The First Video Game
Posted by: admin in History of video games, tags: First, game, video
The first video game was created by the engineers at Sanders Associates, a New Hampshire-based defense contractor. Ralph Baer was working Sanders Associates as manager of equipment design division. In August 1966 he came up with an idea building sometimes for $19.95, a game for TV set. He allocated few of his employees, Bill Harrison and Bill Rusch, to the project. In 1967, Rusch suggested a new game in which a hardwired logic circuit projected a spot flying across the screen. Originally, the object of the game was for players to catch the spot with manually controlled dots. Over time, the players’ dots evolved into paddles, and the game became ping pong.

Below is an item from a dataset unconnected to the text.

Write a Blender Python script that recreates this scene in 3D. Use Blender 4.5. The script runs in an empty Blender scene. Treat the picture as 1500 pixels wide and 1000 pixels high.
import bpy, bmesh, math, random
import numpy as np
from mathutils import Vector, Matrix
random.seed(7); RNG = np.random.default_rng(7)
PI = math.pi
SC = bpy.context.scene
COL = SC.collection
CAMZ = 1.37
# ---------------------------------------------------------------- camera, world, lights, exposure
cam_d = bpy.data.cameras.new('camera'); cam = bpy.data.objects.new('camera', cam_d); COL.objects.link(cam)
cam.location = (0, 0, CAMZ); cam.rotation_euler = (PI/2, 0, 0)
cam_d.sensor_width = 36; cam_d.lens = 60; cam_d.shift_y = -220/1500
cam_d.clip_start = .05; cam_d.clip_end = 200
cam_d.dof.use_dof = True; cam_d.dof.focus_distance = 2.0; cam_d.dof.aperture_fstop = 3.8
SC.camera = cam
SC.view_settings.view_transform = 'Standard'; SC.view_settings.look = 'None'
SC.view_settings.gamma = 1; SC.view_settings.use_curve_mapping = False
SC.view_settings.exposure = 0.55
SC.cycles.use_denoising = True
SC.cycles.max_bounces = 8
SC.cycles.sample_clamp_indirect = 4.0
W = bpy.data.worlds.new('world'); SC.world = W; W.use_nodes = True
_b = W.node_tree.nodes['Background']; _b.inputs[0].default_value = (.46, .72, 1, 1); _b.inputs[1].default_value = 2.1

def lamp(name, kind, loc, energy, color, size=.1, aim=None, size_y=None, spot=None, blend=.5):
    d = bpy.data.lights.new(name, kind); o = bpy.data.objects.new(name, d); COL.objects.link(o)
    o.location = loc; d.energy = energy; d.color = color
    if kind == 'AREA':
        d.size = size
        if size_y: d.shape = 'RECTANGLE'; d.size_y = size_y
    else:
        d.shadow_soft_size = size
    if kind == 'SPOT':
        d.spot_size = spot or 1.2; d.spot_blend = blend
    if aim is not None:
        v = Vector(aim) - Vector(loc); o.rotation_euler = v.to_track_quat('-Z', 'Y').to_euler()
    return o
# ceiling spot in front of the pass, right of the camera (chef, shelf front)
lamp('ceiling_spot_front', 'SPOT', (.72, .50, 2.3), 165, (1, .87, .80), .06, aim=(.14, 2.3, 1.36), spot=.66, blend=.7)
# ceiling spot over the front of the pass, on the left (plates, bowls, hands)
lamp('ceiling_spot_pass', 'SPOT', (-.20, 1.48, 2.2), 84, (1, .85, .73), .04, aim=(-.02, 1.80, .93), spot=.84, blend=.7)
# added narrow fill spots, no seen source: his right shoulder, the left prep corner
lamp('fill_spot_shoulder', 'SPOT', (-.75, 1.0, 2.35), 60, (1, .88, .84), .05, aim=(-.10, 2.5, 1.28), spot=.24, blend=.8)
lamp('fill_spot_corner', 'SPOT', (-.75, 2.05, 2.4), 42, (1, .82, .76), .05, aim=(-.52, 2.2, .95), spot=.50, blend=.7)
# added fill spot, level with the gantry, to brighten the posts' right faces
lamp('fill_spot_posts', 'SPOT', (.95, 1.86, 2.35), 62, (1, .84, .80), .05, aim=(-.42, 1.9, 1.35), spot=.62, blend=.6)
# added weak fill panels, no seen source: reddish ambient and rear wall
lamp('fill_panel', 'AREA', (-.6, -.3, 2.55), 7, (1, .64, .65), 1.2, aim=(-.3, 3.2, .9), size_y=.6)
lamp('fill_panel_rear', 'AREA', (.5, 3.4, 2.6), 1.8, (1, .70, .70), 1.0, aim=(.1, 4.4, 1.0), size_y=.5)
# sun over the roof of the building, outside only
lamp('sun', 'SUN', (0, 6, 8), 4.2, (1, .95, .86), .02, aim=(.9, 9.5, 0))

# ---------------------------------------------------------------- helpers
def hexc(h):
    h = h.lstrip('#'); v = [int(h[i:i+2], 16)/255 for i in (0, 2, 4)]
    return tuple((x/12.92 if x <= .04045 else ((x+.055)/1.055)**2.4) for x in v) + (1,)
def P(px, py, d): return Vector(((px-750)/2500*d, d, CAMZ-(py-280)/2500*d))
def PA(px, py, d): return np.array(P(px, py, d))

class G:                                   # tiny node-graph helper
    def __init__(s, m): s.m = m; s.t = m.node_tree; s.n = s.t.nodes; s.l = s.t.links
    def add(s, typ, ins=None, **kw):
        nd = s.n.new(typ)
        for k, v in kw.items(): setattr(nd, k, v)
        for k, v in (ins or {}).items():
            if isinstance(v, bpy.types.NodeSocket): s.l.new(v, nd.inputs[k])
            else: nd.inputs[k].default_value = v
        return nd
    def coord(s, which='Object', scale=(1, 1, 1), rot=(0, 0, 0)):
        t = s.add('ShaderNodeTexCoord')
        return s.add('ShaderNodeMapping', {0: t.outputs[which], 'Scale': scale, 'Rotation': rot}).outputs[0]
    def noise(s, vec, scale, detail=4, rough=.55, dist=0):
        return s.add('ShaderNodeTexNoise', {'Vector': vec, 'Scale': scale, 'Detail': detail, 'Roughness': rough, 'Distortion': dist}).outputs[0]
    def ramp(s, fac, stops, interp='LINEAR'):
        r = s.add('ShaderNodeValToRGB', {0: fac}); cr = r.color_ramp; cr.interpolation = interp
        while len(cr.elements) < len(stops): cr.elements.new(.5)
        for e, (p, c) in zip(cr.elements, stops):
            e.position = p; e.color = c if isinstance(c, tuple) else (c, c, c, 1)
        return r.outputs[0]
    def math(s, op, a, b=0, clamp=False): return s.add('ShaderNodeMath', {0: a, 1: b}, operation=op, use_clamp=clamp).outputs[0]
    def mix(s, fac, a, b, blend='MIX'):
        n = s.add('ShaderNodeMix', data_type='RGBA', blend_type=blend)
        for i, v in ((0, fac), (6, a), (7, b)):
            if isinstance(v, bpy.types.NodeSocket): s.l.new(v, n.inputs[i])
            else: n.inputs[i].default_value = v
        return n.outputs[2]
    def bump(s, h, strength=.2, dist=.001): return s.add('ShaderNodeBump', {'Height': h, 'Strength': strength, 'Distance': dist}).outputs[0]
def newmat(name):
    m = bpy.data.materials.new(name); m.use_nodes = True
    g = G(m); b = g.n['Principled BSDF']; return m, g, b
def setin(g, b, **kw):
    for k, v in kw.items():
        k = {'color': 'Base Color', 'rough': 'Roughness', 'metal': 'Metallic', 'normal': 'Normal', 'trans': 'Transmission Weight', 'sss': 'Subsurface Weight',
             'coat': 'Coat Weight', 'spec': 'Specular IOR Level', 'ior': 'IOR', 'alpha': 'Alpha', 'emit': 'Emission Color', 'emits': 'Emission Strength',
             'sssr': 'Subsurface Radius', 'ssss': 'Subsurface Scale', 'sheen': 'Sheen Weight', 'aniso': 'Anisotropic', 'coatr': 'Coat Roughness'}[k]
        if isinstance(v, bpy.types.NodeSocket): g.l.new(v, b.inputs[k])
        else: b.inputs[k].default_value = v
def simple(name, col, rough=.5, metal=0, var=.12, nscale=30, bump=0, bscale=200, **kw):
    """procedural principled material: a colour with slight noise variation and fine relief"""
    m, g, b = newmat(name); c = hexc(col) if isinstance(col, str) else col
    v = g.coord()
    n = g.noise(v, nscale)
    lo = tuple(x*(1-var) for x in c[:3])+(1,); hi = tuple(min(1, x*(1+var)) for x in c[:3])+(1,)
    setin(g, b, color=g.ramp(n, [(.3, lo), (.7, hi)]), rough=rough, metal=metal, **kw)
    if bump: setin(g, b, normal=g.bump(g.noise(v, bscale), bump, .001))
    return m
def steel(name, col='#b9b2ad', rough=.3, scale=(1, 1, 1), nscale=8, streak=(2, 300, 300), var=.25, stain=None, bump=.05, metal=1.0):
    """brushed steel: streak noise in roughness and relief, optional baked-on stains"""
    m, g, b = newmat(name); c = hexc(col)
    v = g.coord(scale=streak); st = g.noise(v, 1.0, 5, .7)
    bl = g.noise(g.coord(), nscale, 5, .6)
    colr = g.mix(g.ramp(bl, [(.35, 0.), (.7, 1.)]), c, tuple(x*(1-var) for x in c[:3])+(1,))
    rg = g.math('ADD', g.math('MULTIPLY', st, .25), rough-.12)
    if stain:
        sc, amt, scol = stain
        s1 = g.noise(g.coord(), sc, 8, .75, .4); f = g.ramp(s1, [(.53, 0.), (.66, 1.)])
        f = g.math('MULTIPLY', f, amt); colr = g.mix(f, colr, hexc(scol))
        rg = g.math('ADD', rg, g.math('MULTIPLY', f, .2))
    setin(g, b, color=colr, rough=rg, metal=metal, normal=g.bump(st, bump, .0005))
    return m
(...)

Sanders Associates had a rough time in the late sixties, down-sizing from 11,000 to 4,000 employees. As a military contractor, Sanders couldn’t suddenly go into the toy business, so Baer had to find a customer for his invention. Baer tried to sell his invention to many parties, and finally in 1971 he made a deal with Magnavox. The product was called Magnavox Odyssey and it was first products were sold in 1972. Unfortunately Magnavox did a bad job - they over-engineered the machine and upped the price so that the system was sold for $100 and the advertisement campaign was poor. Ralph Baer’s dream of $20 dollar game became a fiasco and his name was forgotten by most people.